İnsan denen varlık, korktuğu zaman yalan söyleyebilir, iftira atabilir, haksızlık yapabilir, akla gelebilecek her türlü suçu işleyebilir. Çünkü korku kalbi daraltır, mantığı ezer. İnsan sevdiğini korur, o üzülmesin diye yanlış yapmaktan çekinir, onun için yaşam boyunca çabalar. Peki, Tanrı seviliyor mu yoksa korkuluyor mu? “Bak! Böyle davranırsan, bunu söylersen, bunları düşünürsen Tanrı günah yazar sonra,” diye korkutuluyorsa çocuklar o toplumdaki Tanrı inancı korku üzerine kurulu demektir. Korku içindeki bireyler ise tehlikeli hatalar yapmaya oldukça açıktır.

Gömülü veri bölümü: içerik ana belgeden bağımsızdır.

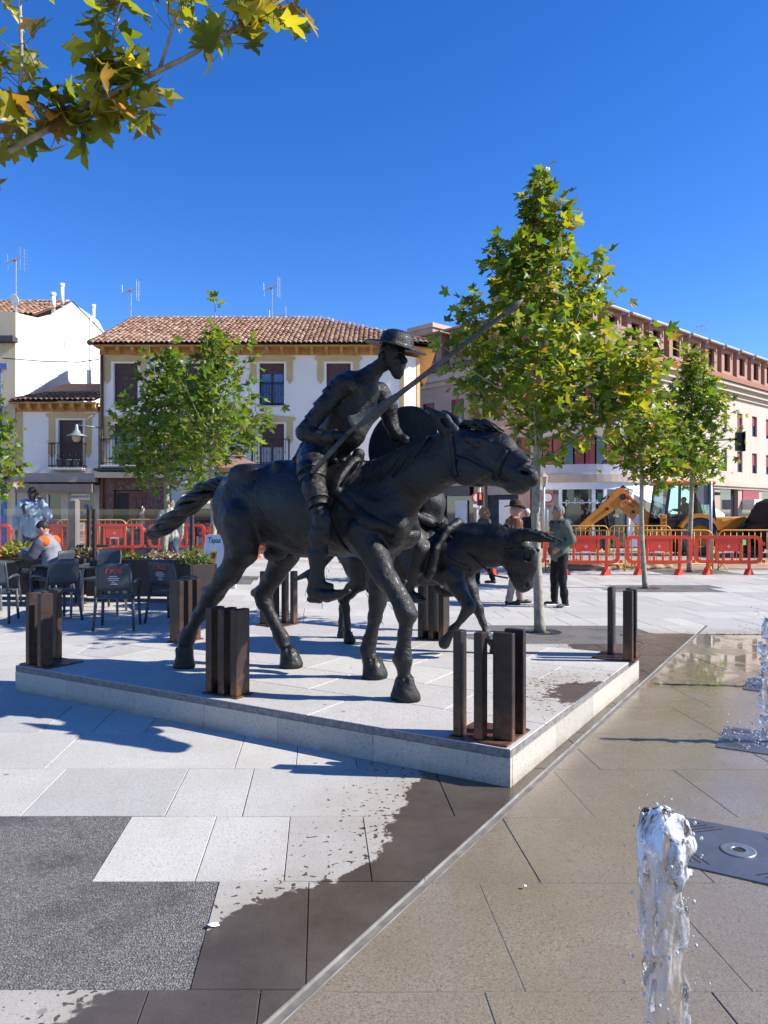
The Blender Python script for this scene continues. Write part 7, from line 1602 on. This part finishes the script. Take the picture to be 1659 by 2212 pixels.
def person(label, loc, yaw, J=None, H=1.75, top=None, legs=None, shoe=None, hair=None, skinm=None, hairstyle='short', headyaw=0.0, headpitch=0.0, bulk=1.0, res=.0115, noleg=False, coat=.0, hood=None, group=None, parts=None):
    t = thing('person', label, 'person', loc, R(yaw), group); j = dict(DEF); j.update(J or {}); k = H / 1.75
    t.scale = (k, k, k); P = {n: v for n, v in j.items()}
    lo, hi = (-.75, -.62, -.02), (.75, .62, 1.95)
    HM = Matrix.Rotation(R(headyaw), 3, 'Z') @ Matrix.Rotation(R(headpitch), 3, 'Y'); hc = Vector(P['hea'])
    def hp(x, y, z): return hc + HM @ Vector((x, y, z))
    # the whole body as one figure
    S = Solid(lo, hi, res * .8)
    S.cone(P['nek'], hp(-.02, 0, -.07), .056, .052, .02); S.ell(hc, (.100, .078, .112), HM, .015); S.cone(hp(.025, 0, -.05), hp(.05, 0, -.10), .062, .042, .03)
    S.cone(hp(.092, 0, .005), hp(.112, 0, -.03), .011, .015, .012); S.cone(hp(.085, -.03, .018), hp(.085, .03, .018), .014, .014, .012)
    for s_ in (1, -1): S.ell(hp(.098, s_ * .032, .002), (.012, .016, .009), HM, .008, True); S.ell(hp(-.005, s_ * .080, -.012), (.024, .010, .032), HM, .008)
    S.cone(hp(.094, -.02, -.062), hp(.094, .02, -.062), .008, .008, .006)
    S.cone(P['pel'], P['che'], .10, .11, .04).cone(P['che'], P['nek'], .11, .06, .04).cone(P['shr'], P['shl'], .05, .05, .03)
    for s_ in 'rl':
        S.cone(P['sh' + s_], P['el' + s_], .045, .040, .02).cone(P['el' + s_], P['wr' + s_], .038, .027, .02); fingers(S, P['wr' + s_], P['el' + s_], 1 if s_ == 'l' else -1)
        if not noleg: S.cone(P['hi' + s_], P['kn' + s_], .07, .05, .03).cone(P['kn' + s_], P['an' + s_], .048, .035, .02)
    mk('body', S.mesh('body'), skinm, t)
    # upper garment
    S = Solid(lo, hi, res); pel, che = Vector(P['pel']), Vector(P['che']); low = pel + Vector((0, 0, -.06 - coat))
    b_ = bulk; S.cone(low, pel.lerp(che, .4), .135 * b_, .135 * b_, .05, (1, 1.22, 1)).cone(pel.lerp(che, .4), che, .135 * b_, .142 * b_, .05, (1, 1.2, 1)).cone(che, Vector(P['nek']) - Vector((0, 0, .05)), .13, .075, .05, (1, 1.15, 1)).cone(P['shr'], P['shl'], .072, .072, .05)
    for s_ in 'rl': S.cone(P['sh' + s_], P['el' + s_], .074 * b_, .062 * b_, .03).cone(P['el' + s_], Vector(P['el' + s_]).lerp(Vector(P['wr' + s_]), .92), .062 * b_, .047 * b_, .02)
    S.cone(Vector(P['nek']) - Vector((.015, 0, .04)), Vector(P['nek']) + Vector((-.02, 0, .012)), .074, .070, .02)
    S.ripple(.007, 24, 3); mk('jacket', S.mesh('jacket'), top, t)
    if not noleg:
        S = Solid(lo, hi, res); S.ell(pel - Vector((0, 0, .03)), (.125, .165, .12), k=.05)
        for s_ in 'rl': S.cone(P['hi' + s_], P['kn' + s_], .100, .076, .04).cone(P['kn' + s_], Vector(P['an' + s_]) + Vector((0, 0, .0)), .074, .060, .03)
        S.ripple(.006, 26, 8); mk('trousers', S.mesh('trousers'), legs, t)
        for s_ in 'rl':
            S = Solid(lo, hi, res * .8); a = Vector(P['an' + s_]); d = P['ft' + s_]; d = Vector((d[0], d[1], d[2] if len(d) > 2 else 0)); S.cone(a + Vector((0, 0, -.02)), a + Vector((0, 0, -.045)) - d * .03, .044, .042, .02).cone(a - d * .035 + Vector((0, 0, -.052)), a + d * .14 + Vector((0, 0, -.058)), .040, .036, .02, (1, 1, .8)).cone(a + d * .12 + Vector((0, 0, -.06)), a + d * .19 + Vector((0, 0, -.062)), .036, .026, .02)
            S.floor(a.z - .092); mk('shoe', S.mesh('shoe'), shoe, t)
    if hairstyle:
        S = Solid(hc - Vector((.22, .22, .32)), hc + Vector((.22, .22, .24)), res * .6)
        if hairstyle == 'short': S.ell(hp(-.012, 0, .018), (.106, .086, .108), HM, .01); S.ell(hp(.085, 0, -.045), (.09, .12, .095), HM, .012, True); S.ell(hp(-.02, 0, -.14), (.14, .14, .09), HM, .012, True); S.ripple(.004, 90, 4)
        if hairstyle == 'curly':
            q = random.Random(3); S.ell(hp(-.02, 0, .0), (.115, .11, .12), HM, .01)
            for _ in range(130):
                v = Vector((q.gauss(-.25, 1), q.gauss(0, 1), q.gauss(.1, 1))).normalized()
                if v.x > .55: continue
                S.ell(hp(v.x * .125 - .02, v.y * .125, v.z * .14 - .02), (.02, .02, .024), None, .008)
            S.ell(hp(.12, 0, -.03), (.06, .07, .1), HM, .01, True)
        if hairstyle == 'long': S.ell(hp(-.015, 0, .015), (.112, .095, .112), HM, .01); S.cone(hp(-.05, 0, -.02), hp(-.09, 0, -.22), .085, .06, .03); S.ell(hp(.10, 0, -.05), (.075, .075, .11), HM, .012, True)
        if hairstyle == 'crop': S.ell(hp(-.008, 0, .028), (.104, .084, .10), HM, .01); S.ell(hp(.09, 0, -.05), (.09, .12, .085), HM, .012, True); S.ell(hp(-.02, 0, -.13), (.14, .14, .10), HM, .012, True); S.ripple(.003, 110, 4)
        mk('hair', S.mesh('hair'), hair, t)
    return t, hp, HM, k
M_BLKC = cloth('black_cloth', (.012, .012, .014)); M_SHB = pm('black_shoe', (.02, .02, .022), .5); M_SHBR = pm('brown_shoe', (.07, .03, .018), .45)
M_HGR = pm('grey_hair', (.17, .165, .16), .8, var=.3, scale=40, bump=.6, bscale=120); M_HWH = pm('white_hair', (.6, .6, .58), .8, bump=.5, bscale=120); M_HBK = pm('dark_hair', (.012, .010, .009), .6, bump=.5, bscale=120); M_HCU = pm('fair_curls', (.30, .16, .075), .75, var=.4, scale=30)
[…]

Kutsal kitaplara göre Tanrı, insanı yaratırken ona kendi ruhundan ruh üfleyecek kadar özenmiştir. Ve bu özenle yaratılmış varlık, karşıt duygularla birlikte var olmuştur. Tanrı, insanın içinde yaşayacağı doğaya da yine aynı özeni göstermiştir. Doğa, güzellikleriyle ve doğal davranışlarıyla birlikte var edilmiştir. Doğa, olması gerekeni yapar ve zamanı geldiğinde ondan alınanı geri alır sadece. Doğa, “Tonlarca ağırlıkla beni sıkıştırma, denizlerimi doldurma, dağlarımı delme, ağaçlarımı kesme, buzlarımı eritme, ormanlarımı yakma, güzelliklerimi kirletme! Benim kadar senin de ihtiyacın var onlara,” diyor. Doğasına yapılan aykırı hareketlere karşılık veriyor. Kader, hep birlikte şimdinin içinde var ediliyor, seçimlerimizle ve doğamızla.
Aslına bakarsanız kendi doğasına aykırı davranan insandır. Ona bahşedilmiş, sadece öğrenme üzerini kurulu bir aklı ve üretme gücü üzerine kurulu bedeni doğru çalıştırmadığı için. Tanrı, seçim hakkı vermiştir. Tanrı, zekâ ile donattığı insana baş edebilme ve önlem alma yetisi vermiştir. Zekâyı geliştirecek faaliyetlerde bulunmamak, oku ve anla emrine uymamak, zor olan üzerinde çalışmamak… Kısaca, verilen yetileri kullanmamak, Tanrı’ya karşı gelmektir. Kolay olan şekilcilik ile fazilet, oldubittiye getirilmektedir.